When Power Punishes Speech: The Trump Administration’s Assault on the First Amendment

Free Speech Under Fire in the Name of “Patriotism”

The First Amendment protects Americans from government power, yet the Trump administration’s crackdown on free speech has dangerously blurred that line. What once might have been dismissed as rhetorical bluster has hardened into something more dangerous: an emerging pattern of retaliation, intimidation, and coercion aimed at silencing dissent. This crackdown has not been limited to journalists or political opponents. It has now extended to retired service members punished for criticizing the administration they once served.

A Veteran’s Warning the Country Cannot Ignore

Importantly, few voices carry more moral authority on constitutional rights than those who spent their lives defending them. In a powerful public statement, Senator Mark Kelly (D-AZ), a retired U.S. Navy officer and astronaut—who served over twenty-five years, flew thirty-nine combat missions, and commanded four space missions—laid bare the chilling implications of the administration’s actions. He reminded the nation he risked his life for the Constitution, including every American’s First Amendment right to speak freely.

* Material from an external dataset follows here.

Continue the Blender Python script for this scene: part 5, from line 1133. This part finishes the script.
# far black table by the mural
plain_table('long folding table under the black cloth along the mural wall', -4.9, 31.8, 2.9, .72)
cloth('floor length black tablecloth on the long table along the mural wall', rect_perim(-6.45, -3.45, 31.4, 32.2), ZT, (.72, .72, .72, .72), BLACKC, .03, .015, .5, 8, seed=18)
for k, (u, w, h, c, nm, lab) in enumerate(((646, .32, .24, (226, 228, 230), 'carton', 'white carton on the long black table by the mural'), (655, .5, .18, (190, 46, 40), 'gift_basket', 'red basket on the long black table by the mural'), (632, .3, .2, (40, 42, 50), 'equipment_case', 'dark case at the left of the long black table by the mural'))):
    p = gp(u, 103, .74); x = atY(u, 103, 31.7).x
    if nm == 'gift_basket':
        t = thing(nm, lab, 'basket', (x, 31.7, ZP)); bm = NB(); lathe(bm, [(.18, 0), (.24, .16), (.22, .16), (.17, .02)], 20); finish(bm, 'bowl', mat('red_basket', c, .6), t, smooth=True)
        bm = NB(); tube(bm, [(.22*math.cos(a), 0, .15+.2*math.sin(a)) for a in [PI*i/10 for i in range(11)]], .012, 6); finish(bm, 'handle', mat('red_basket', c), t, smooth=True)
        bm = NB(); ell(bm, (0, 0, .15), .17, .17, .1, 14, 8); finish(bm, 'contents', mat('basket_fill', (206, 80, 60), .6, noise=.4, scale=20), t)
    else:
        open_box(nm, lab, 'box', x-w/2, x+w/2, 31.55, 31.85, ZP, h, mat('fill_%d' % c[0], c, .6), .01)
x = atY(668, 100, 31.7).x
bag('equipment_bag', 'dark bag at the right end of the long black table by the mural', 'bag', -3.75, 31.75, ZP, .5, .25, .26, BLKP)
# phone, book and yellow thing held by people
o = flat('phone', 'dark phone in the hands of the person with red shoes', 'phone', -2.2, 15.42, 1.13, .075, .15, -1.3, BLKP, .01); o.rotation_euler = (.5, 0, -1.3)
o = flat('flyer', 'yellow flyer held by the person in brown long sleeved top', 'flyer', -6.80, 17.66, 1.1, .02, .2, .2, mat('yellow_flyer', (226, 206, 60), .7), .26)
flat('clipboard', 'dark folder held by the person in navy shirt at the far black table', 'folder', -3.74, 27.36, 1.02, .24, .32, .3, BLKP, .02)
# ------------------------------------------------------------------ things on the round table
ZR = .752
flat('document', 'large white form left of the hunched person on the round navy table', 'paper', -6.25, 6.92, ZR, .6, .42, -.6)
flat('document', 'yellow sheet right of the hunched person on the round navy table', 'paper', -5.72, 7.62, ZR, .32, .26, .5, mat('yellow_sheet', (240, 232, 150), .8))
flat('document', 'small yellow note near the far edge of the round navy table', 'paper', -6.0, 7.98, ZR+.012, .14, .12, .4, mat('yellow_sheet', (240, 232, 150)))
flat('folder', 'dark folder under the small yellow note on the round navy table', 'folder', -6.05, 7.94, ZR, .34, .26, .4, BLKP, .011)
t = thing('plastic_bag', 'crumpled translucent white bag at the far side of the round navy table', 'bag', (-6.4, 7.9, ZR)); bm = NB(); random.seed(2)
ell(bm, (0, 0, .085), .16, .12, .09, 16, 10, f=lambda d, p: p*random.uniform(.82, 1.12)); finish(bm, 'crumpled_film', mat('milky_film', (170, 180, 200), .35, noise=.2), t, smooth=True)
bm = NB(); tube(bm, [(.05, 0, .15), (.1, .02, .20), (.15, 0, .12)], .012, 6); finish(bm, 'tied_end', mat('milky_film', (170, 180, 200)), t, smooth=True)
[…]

He described a lifetime of sacrifice: being shot at, missing holidays and birthdays, and commanding a space shuttle mission while his wife recovered from a gunshot wound to the head. These are not abstract credentials. They are the lived experiences of someone who earned his rank, retirement, and voice. And yet, he now finds himself targeted for exercising the very freedoms he swore to defend.

His accusation is stark: Secretary of Defense Pete Hegseth wants to send a message to every retired service member—criticize Trump or his administration, and the government will come after you. Censure. Demotion. Prosecution. The tactics may vary, but the intent is unmistakable: silence through fear.

Retaliation as Policy, Not Exception

Moreover, this incident does not stand alone. It fits neatly into a broader pattern documented across multiple fronts. As explored in Enemy of the Headlines, Trump has repeatedly framed critical media outlets not as independent institutions, but as enemies to be punished for printing words he dislikes. As a result, is administration has treated journalism less as a constitutional safeguard and more as a regulatory problem to be “managed.”

In How Trump Is Trading Regulatory Power for Media Control, we detailed how federal authority has been wielded as leverage—rewarding friendly coverage while threatening or sidelining dissenting voices. This approach does not require outright censorship to be effective. It relies instead on chilling effects: the quiet calculation by journalists, editors, and commentators about whether speaking freely is worth the risk.

The erosion is often subtle. As examined in Bari Weiss, 60 Minutes, and the Quiet Erosion of Press Freedom, pressure does not always arrive with bans or raids. Sometimes it comes as public smears, institutional pressure, or the normalization of government hostility toward independent media. Over time, the result is the same: fewer people willing to speak, fewer institutions willing to challenge power.

The Constitutional Line Being Crossed

International observers have taken notice. The International Bar Association has warned that Trump’s conduct represents a sustained assault on the First Amendment, undermining the foundational principle that government must tolerate—even welcome—criticism. When state power is used to intimidate critics, especially those who no longer serve but still retain their rights as citizens, the constitutional order is already in trouble.

What makes the targeting of retired service members especially alarming is its symbolism. The military has long remained separate from partisan politics, grounded in loyalty to the Constitution rather than any individual leader. The Trump administration’s threat to veterans for speech they engage in as private citizens collapses that boundary. It reframes patriotism as obedience and dissent as betrayal.

“They Don’t Get to Decide What Americans Say”

Senator Kelly made his position clear: intimidation will not work. If the Secretary of Defense believes a censure or threat can silence him, he “still doesn’t get it.” This fight, he said, is not about personal grievance. It is about sending a message back—that neither Trump nor Hegseth gets to decide what Americans are allowed to say about their government.

That message matters. Because once a government claims the authority to punish speech it finds inconvenient, the First Amendment becomes conditional. And a conditional right is no right at all.

An Un-American Precedent

There is nothing more un-American than using state power to punish speech. The Trump administration’s attacks on journalists, media institutions, and retired service members directly challenge the Constitution’s guarantee of free expression. This is not strength. It is insecurity weaponized. It demands resistance from not only those targeted but from anyone who believes defending the Constitution requires more than convenient rhetoric.

Free speech does not belong to presidents or secretaries of defense. It belongs to the people. And no administration gets to take it away.